El 11 de septiembre de 2001 fue el día que cambió el mundo, con el atentado a las Torres Gemelas. Ese día, también se escribió parte del destino del Papa. Después de las terribles noticias que llegaban desde el exterior, Bergoglio se sumó a una oración interreligiosa que se celebró en el Obelisco. A su turno, eligió leer la oración de San Francisco de Asís: “Haz de mí un instrumento de tu paz”. Cuando terminó el acto, Bergoglio se fue caminando por Diagonal Norte, hacia la Curia, apurando el paso para llegar. Tenía varias preocupaciones en mente.

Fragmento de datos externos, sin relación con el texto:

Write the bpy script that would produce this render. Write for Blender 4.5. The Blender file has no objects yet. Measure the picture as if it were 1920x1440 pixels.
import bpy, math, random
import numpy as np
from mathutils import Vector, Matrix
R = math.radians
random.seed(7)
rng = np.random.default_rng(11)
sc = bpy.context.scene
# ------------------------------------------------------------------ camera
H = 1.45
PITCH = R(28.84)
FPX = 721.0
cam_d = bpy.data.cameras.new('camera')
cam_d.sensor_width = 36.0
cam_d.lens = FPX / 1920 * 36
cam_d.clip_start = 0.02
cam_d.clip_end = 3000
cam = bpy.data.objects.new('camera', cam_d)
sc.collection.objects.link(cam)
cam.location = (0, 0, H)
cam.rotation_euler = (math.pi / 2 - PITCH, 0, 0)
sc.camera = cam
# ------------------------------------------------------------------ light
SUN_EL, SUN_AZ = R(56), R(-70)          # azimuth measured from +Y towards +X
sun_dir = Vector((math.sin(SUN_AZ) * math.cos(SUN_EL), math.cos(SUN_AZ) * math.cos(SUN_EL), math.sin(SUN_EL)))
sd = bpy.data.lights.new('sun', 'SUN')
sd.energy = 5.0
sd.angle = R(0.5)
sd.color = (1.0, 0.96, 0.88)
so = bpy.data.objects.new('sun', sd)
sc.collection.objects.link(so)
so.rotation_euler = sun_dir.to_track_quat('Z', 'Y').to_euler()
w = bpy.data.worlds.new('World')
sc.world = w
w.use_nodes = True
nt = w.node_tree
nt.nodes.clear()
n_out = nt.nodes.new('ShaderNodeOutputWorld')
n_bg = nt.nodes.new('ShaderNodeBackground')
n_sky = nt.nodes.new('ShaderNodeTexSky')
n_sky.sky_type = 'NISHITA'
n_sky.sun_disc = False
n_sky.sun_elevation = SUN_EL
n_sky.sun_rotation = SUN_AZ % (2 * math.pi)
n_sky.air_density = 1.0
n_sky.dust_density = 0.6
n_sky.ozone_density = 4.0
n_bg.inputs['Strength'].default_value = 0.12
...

Unos 20 días después, le tocaba viajar a Roma para el Sínodo de los Obispos. Ese fue el punto en el que muchos sitúan el comienzo del liderazgo de Francisco en el Vaticano. Hacía apenas siete meses que había sido nombrado cardenal, para los demás obispos era prácticamente un desconocido. Pero, por los atentados, el cardenal de Nueva York, Edward Egan, que era el relator del encuentro, tuvo que quedarse en su ciudad. Fue entonces que él, que había sido designado relator adjunto, tuvo que asumir la voz principal del sínodo. Y para muchos obispos, ese fue el descubrimiento de su figura como líder de la Iglesia.
Bergoglio vivío hasta el último de sus días en Buenos Aires en el tercer piso de la Curia. A pocos metros está el puesto de diarios en el que compraba LA NACION todos los días: en Hipólito Yrigoyen casi esquina Bolívar, frente a la Plaza de Mayo. Su dueño saltó a la fama luego de que Francisco fuera elegido Papa, porque él mismo lo llamó para avisarle que ya no iba a continuar con su suscripción. De lunes a sábado, contó Luis Del Regno, le llevaban el diario hasta la Curia, a las 5.30 de la mañana. Él les juntaba las bandas elásticas con las que ataban el diario y se las devolvía en una cajita una vez al año. Así ocurrió hasta aquel mes de marzo, cuando viajó a Roma para participar del cónclave y elegir al sucesor de Benedicto XVI. Y no volvió más. “Se lo llevábamos de lunes a sábado. Los domingos, a las 5:30, él pasaba por el kiosco, compraba LA NACION, charlaba diez minutos. Después, se tomaba el colectivo 28 para ir a Lugano a dar mate cocido a chicos, a gente enferma”, contó Luis.